**To be done**
Return all lines with the word "picture" in them.

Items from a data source
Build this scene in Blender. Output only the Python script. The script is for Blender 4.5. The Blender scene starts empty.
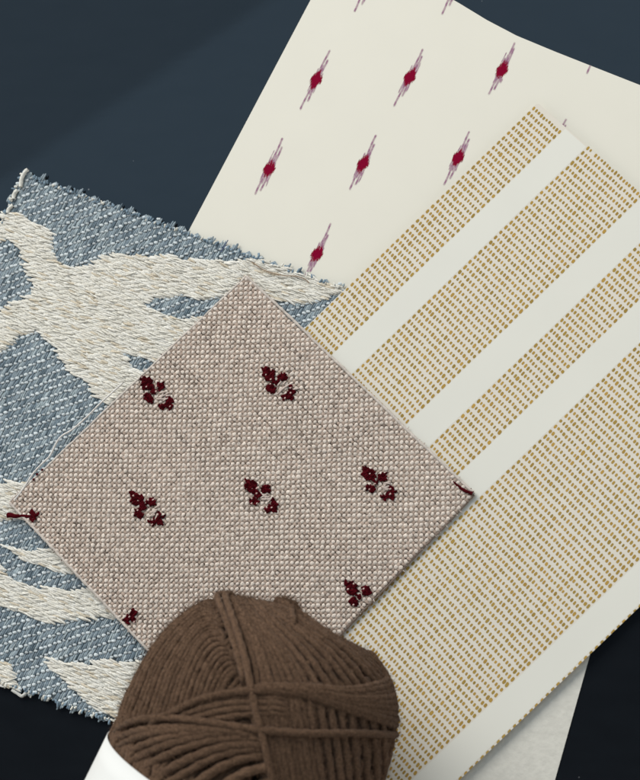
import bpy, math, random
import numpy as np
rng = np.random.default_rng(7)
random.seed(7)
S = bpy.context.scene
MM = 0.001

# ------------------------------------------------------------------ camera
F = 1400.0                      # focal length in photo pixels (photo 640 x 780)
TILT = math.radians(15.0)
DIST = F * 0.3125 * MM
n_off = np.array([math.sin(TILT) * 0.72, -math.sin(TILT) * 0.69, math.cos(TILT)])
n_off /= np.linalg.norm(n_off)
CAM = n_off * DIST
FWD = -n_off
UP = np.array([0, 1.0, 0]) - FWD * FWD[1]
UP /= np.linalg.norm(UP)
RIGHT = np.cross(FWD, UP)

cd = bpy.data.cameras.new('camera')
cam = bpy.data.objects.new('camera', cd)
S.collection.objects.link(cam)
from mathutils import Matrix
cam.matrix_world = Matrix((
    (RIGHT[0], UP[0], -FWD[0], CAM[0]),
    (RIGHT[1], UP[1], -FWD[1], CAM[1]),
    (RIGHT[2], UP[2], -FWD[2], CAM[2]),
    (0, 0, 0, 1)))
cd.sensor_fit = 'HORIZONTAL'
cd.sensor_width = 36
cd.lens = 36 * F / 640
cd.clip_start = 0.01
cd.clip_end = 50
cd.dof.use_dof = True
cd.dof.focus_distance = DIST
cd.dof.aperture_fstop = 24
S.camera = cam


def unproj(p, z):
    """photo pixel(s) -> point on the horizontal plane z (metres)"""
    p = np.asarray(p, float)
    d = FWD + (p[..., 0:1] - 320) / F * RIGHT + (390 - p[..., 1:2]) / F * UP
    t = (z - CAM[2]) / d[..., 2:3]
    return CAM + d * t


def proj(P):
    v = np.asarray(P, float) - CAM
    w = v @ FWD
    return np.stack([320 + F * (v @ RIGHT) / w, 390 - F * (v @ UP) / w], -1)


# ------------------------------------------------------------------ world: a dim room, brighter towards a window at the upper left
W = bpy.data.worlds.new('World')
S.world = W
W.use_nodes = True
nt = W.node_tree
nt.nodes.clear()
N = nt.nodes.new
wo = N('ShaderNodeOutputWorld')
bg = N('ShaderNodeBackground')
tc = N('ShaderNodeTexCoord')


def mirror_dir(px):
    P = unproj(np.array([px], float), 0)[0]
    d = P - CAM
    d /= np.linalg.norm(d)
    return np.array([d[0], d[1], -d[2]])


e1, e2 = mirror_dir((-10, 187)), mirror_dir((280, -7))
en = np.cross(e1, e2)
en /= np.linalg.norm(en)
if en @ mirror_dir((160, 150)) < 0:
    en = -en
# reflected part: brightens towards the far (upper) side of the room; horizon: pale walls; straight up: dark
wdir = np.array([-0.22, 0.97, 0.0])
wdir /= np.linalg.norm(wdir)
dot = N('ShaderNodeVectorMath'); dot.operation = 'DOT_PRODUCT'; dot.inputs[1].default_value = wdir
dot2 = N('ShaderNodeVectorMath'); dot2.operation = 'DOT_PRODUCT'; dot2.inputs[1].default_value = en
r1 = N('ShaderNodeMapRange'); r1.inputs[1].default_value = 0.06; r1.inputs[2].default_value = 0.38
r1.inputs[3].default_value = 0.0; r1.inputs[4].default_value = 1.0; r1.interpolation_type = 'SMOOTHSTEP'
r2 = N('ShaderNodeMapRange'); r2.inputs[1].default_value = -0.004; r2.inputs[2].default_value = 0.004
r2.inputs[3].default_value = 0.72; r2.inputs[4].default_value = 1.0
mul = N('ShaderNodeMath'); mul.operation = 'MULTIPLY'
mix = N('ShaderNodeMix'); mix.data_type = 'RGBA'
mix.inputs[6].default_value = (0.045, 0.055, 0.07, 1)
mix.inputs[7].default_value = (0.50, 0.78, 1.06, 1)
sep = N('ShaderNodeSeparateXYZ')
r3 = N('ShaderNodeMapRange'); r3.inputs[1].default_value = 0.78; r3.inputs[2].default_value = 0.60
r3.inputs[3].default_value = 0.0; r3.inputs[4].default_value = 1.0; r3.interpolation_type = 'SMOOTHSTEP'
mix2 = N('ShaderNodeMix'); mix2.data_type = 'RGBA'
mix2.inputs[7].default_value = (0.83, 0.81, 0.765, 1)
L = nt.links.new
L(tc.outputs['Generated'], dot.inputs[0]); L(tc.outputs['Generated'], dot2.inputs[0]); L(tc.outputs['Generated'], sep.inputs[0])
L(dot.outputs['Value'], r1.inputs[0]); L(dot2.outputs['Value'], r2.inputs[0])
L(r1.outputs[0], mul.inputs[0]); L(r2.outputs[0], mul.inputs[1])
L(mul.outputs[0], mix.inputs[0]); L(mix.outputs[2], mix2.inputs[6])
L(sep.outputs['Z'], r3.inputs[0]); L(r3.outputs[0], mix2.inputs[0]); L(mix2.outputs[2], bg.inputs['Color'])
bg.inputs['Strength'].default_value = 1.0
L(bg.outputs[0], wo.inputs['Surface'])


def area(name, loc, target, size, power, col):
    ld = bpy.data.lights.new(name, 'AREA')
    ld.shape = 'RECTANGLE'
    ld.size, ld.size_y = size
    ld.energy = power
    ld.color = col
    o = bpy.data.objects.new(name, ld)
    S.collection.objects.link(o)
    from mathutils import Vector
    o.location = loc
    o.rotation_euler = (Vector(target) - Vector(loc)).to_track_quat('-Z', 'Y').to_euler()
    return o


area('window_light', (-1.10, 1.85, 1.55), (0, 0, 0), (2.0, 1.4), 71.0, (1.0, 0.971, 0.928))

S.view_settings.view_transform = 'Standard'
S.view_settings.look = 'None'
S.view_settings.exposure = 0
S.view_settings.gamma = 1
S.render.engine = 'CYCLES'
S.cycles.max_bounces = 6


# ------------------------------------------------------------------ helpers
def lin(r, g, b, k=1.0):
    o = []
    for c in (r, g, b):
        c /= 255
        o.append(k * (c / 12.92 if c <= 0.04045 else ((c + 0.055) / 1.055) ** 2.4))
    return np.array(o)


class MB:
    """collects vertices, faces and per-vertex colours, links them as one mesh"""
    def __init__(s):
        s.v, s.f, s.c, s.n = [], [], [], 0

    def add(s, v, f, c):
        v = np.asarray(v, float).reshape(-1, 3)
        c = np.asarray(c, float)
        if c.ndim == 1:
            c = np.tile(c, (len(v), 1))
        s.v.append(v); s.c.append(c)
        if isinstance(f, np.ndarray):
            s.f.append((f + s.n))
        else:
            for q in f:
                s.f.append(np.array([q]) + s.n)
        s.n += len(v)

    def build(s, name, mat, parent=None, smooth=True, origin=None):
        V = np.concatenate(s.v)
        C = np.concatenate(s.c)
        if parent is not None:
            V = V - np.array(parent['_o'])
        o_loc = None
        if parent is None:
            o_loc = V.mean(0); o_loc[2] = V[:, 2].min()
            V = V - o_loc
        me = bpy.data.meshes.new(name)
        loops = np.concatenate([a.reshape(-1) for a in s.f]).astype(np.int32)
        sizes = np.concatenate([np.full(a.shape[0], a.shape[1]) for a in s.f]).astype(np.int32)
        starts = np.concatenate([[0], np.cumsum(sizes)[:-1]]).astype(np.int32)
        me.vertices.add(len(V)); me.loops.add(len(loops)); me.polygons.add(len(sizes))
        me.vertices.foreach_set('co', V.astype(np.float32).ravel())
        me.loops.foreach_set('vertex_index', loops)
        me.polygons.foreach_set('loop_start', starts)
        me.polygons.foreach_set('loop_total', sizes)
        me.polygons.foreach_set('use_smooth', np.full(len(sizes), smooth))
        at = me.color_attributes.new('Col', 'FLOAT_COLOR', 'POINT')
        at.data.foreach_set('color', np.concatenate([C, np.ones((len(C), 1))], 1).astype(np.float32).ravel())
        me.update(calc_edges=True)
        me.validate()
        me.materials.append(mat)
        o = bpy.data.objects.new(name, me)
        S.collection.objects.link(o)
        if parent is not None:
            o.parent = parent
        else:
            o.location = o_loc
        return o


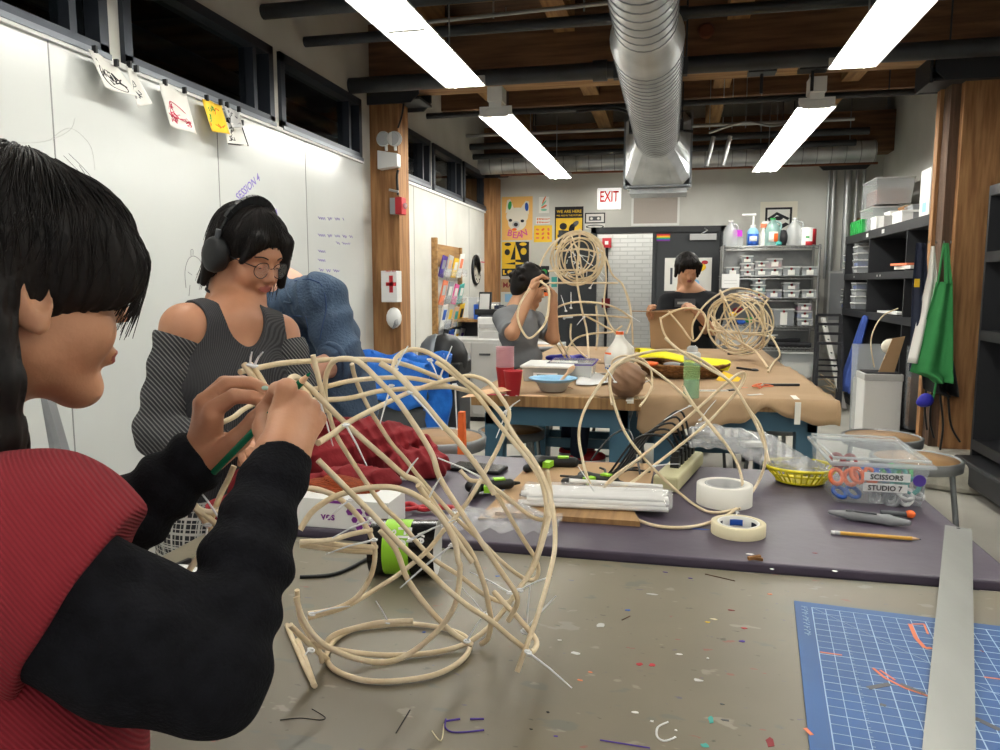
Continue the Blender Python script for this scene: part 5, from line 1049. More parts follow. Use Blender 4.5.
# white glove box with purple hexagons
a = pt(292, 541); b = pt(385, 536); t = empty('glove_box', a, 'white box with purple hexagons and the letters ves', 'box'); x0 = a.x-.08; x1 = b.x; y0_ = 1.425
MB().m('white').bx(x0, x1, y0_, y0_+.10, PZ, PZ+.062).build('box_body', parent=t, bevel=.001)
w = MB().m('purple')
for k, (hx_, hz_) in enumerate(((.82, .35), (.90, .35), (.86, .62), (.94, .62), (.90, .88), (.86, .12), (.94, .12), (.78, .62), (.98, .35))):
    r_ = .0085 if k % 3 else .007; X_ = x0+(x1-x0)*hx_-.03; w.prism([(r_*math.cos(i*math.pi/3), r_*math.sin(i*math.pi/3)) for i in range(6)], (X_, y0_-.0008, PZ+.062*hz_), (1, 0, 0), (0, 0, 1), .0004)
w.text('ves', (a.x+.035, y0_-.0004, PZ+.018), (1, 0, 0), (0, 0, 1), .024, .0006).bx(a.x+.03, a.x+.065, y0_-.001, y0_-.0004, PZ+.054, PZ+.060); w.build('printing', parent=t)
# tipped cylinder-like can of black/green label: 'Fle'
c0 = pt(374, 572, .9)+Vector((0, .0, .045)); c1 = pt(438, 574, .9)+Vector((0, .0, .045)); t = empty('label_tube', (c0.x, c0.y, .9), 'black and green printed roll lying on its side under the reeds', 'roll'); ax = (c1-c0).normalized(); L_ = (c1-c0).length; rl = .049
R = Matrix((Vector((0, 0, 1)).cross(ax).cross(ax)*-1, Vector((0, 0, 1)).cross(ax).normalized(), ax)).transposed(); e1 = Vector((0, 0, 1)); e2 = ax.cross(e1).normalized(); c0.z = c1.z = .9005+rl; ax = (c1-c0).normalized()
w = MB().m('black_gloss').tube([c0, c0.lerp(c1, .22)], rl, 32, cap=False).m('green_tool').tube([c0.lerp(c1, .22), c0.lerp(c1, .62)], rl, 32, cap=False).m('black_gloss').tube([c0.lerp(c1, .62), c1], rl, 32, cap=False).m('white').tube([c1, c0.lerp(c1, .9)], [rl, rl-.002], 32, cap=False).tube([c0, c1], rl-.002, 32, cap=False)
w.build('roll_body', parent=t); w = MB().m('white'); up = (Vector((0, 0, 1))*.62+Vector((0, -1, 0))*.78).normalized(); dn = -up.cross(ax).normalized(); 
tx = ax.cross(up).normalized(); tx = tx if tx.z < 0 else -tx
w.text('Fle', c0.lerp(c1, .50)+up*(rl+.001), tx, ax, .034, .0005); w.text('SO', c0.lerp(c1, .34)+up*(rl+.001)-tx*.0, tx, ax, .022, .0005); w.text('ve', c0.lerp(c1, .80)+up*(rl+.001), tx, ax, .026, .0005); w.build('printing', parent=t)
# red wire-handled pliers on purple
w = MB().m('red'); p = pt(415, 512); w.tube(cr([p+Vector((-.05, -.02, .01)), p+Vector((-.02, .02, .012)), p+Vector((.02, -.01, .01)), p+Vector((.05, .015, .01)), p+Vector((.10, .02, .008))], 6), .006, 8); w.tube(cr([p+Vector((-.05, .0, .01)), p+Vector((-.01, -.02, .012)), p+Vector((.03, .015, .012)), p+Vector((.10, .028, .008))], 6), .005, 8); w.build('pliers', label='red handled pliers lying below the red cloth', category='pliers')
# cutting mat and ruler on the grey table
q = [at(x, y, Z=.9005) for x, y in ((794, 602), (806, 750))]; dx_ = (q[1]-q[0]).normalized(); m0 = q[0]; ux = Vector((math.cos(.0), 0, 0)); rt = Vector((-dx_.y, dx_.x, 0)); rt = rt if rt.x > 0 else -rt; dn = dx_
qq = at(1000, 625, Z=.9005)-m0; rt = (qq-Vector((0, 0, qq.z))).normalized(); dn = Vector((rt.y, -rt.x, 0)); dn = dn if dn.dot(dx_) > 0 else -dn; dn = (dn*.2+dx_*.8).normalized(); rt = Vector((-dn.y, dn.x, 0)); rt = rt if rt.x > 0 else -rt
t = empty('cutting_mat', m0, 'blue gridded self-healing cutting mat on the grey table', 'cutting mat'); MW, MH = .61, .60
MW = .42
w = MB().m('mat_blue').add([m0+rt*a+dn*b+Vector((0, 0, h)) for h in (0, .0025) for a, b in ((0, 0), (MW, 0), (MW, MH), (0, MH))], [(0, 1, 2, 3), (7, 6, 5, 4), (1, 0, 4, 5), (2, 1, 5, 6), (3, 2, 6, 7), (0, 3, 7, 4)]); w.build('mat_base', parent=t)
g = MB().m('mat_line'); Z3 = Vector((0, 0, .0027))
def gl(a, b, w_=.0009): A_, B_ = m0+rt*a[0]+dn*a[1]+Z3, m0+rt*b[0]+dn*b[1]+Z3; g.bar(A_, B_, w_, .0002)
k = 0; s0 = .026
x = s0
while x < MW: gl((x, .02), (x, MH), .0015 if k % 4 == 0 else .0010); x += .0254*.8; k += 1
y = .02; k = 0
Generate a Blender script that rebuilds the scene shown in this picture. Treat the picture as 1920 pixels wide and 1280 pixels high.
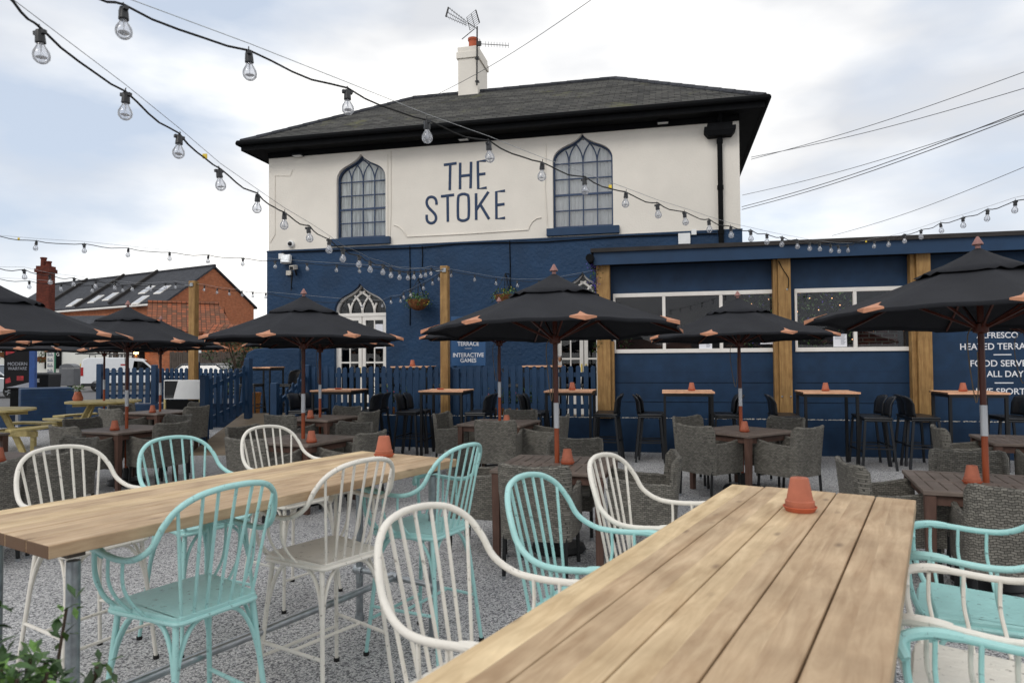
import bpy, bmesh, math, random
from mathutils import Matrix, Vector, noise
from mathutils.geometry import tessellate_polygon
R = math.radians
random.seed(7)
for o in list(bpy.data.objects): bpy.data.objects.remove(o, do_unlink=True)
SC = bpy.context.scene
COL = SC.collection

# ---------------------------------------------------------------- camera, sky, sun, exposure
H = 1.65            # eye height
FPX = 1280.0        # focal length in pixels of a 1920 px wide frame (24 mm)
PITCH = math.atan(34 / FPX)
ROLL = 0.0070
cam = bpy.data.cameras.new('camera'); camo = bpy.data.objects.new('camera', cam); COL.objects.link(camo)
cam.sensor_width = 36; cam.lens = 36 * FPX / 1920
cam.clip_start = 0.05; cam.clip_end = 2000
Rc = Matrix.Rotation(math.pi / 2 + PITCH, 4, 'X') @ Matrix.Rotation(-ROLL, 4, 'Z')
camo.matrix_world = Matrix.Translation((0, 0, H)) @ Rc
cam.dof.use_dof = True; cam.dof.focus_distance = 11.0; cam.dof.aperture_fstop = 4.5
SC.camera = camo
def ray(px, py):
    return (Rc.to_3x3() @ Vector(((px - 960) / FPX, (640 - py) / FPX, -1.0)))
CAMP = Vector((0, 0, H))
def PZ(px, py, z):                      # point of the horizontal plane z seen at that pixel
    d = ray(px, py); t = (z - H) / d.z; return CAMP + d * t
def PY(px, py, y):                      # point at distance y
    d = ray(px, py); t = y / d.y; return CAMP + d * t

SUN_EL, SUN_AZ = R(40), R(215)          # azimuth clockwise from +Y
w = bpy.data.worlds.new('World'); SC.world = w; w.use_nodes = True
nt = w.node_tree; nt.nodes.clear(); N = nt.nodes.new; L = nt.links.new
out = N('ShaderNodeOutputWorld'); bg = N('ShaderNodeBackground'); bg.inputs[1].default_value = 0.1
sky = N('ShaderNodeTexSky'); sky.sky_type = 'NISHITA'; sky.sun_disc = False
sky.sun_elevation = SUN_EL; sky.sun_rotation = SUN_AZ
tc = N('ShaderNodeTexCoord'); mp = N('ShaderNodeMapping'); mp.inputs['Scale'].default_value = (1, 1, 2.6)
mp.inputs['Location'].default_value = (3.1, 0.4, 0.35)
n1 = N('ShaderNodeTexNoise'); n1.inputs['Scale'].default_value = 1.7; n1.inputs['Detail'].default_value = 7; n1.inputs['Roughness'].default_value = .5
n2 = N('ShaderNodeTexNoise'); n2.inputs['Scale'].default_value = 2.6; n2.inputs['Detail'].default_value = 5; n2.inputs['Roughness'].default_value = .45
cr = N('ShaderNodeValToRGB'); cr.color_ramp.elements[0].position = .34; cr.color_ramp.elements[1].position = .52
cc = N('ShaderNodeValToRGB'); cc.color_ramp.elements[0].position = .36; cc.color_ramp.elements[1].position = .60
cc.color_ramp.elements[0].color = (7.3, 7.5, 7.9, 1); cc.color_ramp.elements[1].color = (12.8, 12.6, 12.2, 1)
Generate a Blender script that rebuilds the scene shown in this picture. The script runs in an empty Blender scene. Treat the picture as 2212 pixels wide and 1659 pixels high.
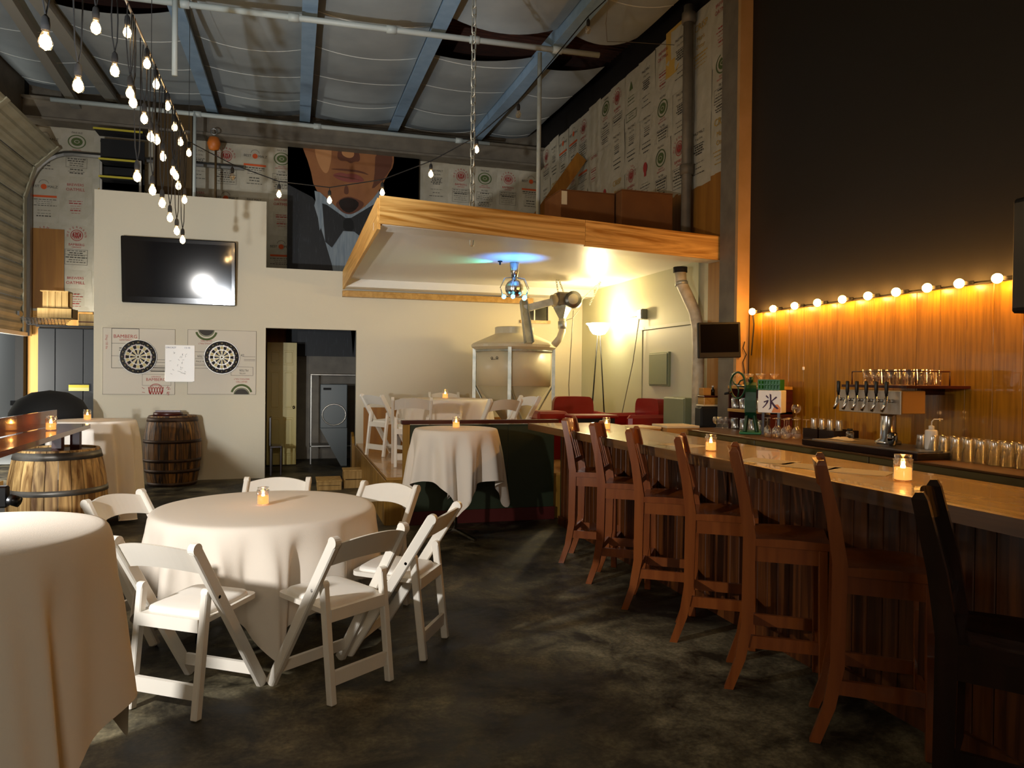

**Complete answer**
Generate a Blender script that rebuilds the scene shown in this picture. Treat the picture as 1920 pixels wide and 1280 pixels high.
Generate a Blender script that rebuilds the scene shown in this picture. The script runs in an empty Blender scene. Treat the picture as 2212 pixels wide and 1659 pixels high.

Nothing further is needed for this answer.